Work required —
Copy exactly the lines from the one containing "Keep writing the" to the one containing "shrub('thicket of tall", both lines included, and nothing else.

Data listing —
════════

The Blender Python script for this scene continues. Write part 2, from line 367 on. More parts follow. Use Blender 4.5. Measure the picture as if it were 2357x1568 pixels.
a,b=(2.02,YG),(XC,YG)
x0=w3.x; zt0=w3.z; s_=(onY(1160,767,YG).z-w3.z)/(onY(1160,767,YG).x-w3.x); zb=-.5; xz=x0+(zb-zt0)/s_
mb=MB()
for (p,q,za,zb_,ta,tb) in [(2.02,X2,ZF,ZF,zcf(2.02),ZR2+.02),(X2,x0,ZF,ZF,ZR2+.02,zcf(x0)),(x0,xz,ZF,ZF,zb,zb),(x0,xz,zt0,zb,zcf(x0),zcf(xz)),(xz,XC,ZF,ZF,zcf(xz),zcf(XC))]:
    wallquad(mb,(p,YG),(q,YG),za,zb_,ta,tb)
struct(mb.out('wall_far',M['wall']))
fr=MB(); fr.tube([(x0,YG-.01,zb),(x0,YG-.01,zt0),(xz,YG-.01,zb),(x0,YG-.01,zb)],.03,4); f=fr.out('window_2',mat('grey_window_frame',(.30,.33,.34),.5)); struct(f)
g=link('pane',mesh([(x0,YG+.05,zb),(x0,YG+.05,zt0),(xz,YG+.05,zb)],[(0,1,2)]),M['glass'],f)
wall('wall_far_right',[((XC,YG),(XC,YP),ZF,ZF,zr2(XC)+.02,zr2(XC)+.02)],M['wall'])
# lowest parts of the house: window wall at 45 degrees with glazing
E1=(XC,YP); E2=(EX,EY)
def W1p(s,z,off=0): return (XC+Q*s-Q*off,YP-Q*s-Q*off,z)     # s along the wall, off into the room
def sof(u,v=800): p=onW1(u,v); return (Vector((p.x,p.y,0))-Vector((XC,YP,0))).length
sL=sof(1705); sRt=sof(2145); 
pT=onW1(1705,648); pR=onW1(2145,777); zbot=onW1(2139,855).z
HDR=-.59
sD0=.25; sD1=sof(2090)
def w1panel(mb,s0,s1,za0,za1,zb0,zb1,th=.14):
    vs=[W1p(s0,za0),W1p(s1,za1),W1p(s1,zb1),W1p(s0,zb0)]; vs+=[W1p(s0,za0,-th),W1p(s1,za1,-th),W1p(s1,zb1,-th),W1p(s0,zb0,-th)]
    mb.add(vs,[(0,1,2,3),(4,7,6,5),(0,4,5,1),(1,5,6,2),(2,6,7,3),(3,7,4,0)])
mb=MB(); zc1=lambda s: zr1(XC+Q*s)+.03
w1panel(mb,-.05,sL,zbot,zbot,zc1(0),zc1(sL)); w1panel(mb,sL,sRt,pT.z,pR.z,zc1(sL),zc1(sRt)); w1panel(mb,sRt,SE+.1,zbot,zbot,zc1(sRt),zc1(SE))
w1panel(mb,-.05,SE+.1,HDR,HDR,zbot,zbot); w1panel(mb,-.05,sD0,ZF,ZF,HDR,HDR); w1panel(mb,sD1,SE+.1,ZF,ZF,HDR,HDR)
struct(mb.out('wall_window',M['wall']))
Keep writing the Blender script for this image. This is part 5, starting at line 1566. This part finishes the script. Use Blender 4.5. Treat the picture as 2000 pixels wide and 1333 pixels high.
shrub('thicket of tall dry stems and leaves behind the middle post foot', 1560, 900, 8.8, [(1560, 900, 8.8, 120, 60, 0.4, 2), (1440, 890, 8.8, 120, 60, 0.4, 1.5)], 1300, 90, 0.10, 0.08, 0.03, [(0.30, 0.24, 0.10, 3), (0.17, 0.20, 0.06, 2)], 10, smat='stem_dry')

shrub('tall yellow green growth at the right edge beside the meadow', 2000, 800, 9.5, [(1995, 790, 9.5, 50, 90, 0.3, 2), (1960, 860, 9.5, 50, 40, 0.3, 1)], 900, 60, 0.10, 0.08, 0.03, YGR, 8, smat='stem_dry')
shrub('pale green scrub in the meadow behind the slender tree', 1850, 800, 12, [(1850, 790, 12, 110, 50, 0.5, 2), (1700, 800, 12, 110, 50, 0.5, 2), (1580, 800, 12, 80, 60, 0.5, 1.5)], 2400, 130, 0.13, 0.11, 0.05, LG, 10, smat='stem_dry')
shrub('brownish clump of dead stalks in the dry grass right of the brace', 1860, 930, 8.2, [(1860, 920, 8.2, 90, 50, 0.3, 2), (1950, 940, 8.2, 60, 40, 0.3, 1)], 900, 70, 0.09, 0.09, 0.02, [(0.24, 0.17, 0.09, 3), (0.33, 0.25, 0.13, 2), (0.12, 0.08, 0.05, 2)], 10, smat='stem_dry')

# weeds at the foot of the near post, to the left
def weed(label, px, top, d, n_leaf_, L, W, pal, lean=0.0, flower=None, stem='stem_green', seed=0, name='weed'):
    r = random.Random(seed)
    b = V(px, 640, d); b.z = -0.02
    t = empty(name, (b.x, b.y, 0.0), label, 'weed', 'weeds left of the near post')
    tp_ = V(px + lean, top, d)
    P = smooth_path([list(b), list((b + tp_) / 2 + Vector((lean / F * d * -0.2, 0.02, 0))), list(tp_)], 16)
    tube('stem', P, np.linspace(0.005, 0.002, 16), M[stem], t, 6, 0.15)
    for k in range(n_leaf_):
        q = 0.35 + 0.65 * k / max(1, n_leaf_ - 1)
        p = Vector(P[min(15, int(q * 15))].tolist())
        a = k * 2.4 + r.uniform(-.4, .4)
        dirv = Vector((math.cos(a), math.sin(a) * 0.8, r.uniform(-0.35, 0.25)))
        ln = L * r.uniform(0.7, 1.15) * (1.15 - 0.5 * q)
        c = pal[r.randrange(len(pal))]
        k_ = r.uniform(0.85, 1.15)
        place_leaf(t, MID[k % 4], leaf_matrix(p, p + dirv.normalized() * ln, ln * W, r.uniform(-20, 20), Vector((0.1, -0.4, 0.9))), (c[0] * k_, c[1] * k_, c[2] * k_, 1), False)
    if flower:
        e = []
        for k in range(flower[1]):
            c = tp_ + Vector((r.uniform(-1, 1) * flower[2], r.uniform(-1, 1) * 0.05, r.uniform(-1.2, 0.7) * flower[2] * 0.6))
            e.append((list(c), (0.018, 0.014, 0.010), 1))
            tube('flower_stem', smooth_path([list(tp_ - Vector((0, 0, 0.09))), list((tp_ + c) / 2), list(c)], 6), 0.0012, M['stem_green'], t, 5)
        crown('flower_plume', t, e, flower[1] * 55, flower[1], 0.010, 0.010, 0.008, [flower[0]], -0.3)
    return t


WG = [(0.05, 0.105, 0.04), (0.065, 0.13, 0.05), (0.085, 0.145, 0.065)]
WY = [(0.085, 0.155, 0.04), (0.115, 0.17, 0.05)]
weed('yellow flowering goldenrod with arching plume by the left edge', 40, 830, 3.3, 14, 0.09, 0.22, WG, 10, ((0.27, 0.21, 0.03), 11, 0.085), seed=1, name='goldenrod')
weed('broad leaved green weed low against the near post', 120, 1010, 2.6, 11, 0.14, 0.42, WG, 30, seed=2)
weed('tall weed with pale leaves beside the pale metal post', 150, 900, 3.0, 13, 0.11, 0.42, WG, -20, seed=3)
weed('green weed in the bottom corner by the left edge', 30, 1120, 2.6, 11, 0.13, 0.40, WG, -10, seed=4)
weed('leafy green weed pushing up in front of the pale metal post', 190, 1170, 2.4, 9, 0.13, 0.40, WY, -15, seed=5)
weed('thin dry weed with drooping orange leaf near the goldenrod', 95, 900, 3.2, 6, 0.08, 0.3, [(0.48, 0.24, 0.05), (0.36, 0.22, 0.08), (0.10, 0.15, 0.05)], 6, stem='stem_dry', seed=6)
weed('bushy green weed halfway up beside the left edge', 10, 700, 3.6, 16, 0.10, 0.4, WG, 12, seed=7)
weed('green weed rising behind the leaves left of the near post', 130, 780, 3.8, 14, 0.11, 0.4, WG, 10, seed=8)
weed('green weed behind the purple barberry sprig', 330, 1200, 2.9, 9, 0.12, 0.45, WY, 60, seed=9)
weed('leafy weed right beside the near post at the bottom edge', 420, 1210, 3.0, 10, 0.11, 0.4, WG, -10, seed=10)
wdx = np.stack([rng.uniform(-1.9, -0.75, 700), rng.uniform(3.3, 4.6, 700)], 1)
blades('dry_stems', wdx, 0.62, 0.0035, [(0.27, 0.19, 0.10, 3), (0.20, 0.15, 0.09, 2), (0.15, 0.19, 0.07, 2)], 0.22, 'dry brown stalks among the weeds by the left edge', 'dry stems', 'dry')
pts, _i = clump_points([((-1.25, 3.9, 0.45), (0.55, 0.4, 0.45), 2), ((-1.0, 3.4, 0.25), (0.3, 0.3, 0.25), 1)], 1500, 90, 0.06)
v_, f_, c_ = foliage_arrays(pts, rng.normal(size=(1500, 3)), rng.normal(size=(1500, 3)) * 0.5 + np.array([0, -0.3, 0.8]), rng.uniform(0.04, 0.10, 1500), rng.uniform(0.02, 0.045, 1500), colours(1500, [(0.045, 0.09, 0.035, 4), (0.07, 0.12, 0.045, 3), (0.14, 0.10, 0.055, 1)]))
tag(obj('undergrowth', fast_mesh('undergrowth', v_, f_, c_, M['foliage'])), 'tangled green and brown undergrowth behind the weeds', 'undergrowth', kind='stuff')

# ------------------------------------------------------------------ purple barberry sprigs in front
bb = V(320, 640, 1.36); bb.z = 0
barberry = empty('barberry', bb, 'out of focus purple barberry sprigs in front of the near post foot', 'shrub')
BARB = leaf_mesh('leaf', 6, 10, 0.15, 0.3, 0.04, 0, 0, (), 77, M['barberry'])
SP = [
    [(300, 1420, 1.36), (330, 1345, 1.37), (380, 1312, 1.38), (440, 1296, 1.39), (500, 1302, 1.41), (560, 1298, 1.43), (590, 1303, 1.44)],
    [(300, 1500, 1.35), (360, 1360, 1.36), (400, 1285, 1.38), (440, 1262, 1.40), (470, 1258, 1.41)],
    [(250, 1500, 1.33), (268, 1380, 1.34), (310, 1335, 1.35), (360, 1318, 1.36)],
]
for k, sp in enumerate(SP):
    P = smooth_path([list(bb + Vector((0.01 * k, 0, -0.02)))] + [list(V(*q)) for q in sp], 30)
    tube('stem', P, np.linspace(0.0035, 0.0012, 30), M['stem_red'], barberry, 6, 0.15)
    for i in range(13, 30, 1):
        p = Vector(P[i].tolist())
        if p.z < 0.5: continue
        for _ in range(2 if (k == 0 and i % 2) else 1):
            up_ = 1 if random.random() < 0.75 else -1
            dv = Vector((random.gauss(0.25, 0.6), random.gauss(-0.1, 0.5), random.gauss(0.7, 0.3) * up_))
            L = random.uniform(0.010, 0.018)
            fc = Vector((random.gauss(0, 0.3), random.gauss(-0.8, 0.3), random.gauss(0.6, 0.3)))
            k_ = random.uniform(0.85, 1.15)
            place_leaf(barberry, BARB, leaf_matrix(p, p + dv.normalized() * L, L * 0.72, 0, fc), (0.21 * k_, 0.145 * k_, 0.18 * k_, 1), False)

════════

Full response —
Keep writing the Blender script for this image. This is part 5, starting at line 1566. This part finishes the script. Use Blender 4.5. Treat the picture as 2000 pixels wide and 1333 pixels high.
shrub('thicket of tall dry stems and leaves behind the middle post foot', 1560, 900, 8.8, [(1560, 900, 8.8, 120, 60, 0.4, 2), (1440, 890, 8.8, 120, 60, 0.4, 1.5)], 1300, 90, 0.10, 0.08, 0.03, [(0.30, 0.24, 0.10, 3), (0.17, 0.20, 0.06, 2)], 10, smat='stem_dry')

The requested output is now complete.